>> begin DATA SEGMENT

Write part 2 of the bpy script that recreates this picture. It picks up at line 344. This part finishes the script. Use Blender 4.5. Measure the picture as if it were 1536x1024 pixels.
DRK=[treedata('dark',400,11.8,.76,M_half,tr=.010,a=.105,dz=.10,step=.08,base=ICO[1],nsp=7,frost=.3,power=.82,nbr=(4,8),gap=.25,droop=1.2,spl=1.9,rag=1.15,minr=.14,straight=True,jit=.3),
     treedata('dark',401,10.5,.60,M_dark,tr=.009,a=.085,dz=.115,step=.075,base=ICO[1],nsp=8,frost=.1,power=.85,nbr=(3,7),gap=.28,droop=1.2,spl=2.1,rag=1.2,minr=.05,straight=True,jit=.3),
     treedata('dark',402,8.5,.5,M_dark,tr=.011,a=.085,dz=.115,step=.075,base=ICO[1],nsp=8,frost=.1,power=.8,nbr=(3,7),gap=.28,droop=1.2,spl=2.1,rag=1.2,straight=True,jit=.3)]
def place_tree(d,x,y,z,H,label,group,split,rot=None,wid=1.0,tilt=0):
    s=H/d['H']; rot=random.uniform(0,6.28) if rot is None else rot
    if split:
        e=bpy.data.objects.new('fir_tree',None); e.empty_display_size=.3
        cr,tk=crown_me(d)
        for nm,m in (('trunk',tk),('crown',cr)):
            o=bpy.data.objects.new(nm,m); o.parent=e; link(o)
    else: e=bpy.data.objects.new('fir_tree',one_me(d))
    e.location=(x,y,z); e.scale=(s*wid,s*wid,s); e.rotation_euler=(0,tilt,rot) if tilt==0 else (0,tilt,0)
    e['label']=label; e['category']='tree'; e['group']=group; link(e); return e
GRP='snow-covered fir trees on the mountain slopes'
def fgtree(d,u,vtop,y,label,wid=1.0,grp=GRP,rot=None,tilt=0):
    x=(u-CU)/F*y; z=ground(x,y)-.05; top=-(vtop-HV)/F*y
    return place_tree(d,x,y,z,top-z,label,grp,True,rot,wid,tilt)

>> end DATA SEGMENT

### THE TASK
Set down every line of the listing above again, exactly as given.

### TASK RESULT
Write part 2 of the bpy script that recreates this picture. It picks up at line 344. This part finishes the script. Use Blender 4.5. Measure the picture as if it were 1536x1024 pixels.
DRK=[treedata('dark',400,11.8,.76,M_half,tr=.010,a=.105,dz=.10,step=.08,base=ICO[1],nsp=7,frost=.3,power=.82,nbr=(4,8),gap=.25,droop=1.2,spl=1.9,rag=1.15,minr=.14,straight=True,jit=.3),
     treedata('dark',401,10.5,.60,M_dark,tr=.009,a=.085,dz=.115,step=.075,base=ICO[1],nsp=8,frost=.1,power=.85,nbr=(3,7),gap=.28,droop=1.2,spl=2.1,rag=1.2,minr=.05,straight=True,jit=.3),
     treedata('dark',402,8.5,.5,M_dark,tr=.011,a=.085,dz=.115,step=.075,base=ICO[1],nsp=8,frost=.1,power=.8,nbr=(3,7),gap=.28,droop=1.2,spl=2.1,rag=1.2,straight=True,jit=.3)]
def place_tree(d,x,y,z,H,label,group,split,rot=None,wid=1.0,tilt=0):
    s=H/d['H']; rot=random.uniform(0,6.28) if rot is None else rot
    if split:
        e=bpy.data.objects.new('fir_tree',None); e.empty_display_size=.3
        cr,tk=crown_me(d)
        for nm,m in (('trunk',tk),('crown',cr)):
            o=bpy.data.objects.new(nm,m); o.parent=e; link(o)
    else: e=bpy.data.objects.new('fir_tree',one_me(d))
    e.location=(x,y,z); e.scale=(s*wid,s*wid,s); e.rotation_euler=(0,tilt,rot) if tilt==0 else (0,tilt,0)
    e['label']=label; e['category']='tree'; e['group']=group; link(e); return e
GRP='snow-covered fir trees on the mountain slopes'
def fgtree(d,u,vtop,y,label,wid=1.0,grp=GRP,rot=None,tilt=0):
    x=(u-CU)/F*y; z=ground(x,y)-.05; top=-(vtop-HV)/F*y
    return place_tree(d,x,y,z,top-z,label,grp,True,rot,wid,tilt)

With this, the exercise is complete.